Microsoft Japan: We can learn from Wii

Although Nintendo successfully attracted a broad demographic with its gaming console, there's no word yet that Microsoft will head in that direction.

CHIBA, Japan--Microsoft for years has been trying to bring more consumers into computer gaming, but Nintendo was the company that figured out how to do it, said Yasutoshi Magara, managing director of Microsoft Japan, in a briefing at Ceatec Japan 2007, the country's big technology trade show.

Yasutoshi Magara
Microsoft Japan Managing Director Yasutoshi Magara, center, at the Ceatec Japan 2007 trade show.
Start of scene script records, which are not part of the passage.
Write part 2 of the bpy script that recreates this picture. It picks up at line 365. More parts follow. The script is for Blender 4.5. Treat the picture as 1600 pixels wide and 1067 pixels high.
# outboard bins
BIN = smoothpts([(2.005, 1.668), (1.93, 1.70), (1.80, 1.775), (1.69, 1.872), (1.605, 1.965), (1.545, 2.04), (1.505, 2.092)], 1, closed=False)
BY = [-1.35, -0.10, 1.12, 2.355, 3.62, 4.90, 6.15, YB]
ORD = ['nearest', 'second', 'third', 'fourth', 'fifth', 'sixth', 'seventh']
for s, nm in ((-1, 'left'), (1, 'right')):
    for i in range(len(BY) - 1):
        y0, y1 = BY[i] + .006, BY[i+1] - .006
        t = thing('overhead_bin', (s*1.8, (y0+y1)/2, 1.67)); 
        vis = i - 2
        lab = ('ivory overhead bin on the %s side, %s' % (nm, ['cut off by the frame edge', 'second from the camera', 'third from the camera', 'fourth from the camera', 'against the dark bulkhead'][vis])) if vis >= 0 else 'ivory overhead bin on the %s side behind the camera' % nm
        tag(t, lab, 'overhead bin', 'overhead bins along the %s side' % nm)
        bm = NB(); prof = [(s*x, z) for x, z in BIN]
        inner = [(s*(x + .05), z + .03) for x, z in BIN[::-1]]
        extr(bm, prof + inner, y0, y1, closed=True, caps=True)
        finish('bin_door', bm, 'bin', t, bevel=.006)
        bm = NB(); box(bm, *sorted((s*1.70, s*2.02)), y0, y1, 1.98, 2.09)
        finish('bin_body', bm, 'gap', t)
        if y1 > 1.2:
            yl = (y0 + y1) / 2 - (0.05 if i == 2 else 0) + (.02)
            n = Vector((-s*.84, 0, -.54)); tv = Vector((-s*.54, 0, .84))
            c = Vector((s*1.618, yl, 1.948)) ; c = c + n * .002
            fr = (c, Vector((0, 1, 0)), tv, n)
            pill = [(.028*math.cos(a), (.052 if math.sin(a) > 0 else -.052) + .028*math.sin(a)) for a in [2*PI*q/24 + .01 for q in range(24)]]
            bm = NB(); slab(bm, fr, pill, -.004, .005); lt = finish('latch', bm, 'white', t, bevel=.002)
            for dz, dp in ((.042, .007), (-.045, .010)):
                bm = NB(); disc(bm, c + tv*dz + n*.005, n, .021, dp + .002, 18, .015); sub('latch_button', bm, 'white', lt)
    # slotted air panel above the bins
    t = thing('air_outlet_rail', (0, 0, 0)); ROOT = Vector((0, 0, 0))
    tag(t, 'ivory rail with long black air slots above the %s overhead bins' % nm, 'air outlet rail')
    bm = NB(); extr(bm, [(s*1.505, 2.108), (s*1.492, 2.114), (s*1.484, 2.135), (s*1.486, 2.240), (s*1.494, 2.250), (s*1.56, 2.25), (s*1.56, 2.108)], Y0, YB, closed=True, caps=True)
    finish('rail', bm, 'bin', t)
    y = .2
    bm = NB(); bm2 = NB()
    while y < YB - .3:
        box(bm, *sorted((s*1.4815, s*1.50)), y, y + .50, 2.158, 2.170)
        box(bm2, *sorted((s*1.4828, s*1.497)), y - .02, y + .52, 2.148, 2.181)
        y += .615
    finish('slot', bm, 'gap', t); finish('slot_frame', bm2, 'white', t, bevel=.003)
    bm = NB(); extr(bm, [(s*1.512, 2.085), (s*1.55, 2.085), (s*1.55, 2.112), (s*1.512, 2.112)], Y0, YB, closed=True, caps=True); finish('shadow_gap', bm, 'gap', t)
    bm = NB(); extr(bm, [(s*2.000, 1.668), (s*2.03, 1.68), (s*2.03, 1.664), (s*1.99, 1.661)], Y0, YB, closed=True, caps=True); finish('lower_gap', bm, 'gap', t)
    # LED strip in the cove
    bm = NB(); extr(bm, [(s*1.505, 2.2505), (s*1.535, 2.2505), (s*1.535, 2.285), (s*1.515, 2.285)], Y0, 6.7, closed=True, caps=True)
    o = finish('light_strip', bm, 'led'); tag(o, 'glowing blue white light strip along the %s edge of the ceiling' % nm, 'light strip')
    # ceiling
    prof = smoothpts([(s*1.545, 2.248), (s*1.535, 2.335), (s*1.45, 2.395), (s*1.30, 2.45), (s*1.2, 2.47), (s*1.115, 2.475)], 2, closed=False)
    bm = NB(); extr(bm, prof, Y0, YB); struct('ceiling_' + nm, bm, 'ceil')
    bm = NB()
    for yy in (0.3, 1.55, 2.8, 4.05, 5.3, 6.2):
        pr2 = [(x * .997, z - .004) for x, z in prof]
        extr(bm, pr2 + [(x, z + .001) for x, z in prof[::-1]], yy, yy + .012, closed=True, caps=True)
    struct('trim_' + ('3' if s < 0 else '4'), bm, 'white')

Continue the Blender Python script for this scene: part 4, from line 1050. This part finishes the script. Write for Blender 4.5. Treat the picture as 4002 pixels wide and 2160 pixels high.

Michael Kanellos/CNET

The Xbox 360, Magara said, was designed mostly with a relatively well-defined demographic in mind, namely 18- to 30-year-old males into networking games.

"They (the console developers at Microsoft) start there," he said.

By contrast, Nintendo, with the launch of its Wii motion-sensing console, aimed for the family and developed games that kids and parents might play together.

"It was a question of whether that would be accepted," he said. "It was very well accepted."

He declined to comment on whether Microsoft might move in the direction of doing similar sports games. By the way, Magara himself owns a Wii, he said.

Still, he said that there will be around 250 games for Xbox 360 for Japan by the end of the year. "They want a way to have their content reach the global market," Magara said. The synchronized global release of Halo 3 was a success, he added.

On other notes, Microsoft is trying to wheedle into the music market in Japan with a new PC application, formerly code-named Morowin, and a partnership with the Japanese online musch shop LabelGate, which has the rights to about 500,000 songs. The application basically lets you download and manage music on a Windows Media Center PC. The company has not yet released Zune, its oft-derided music player, in Japan.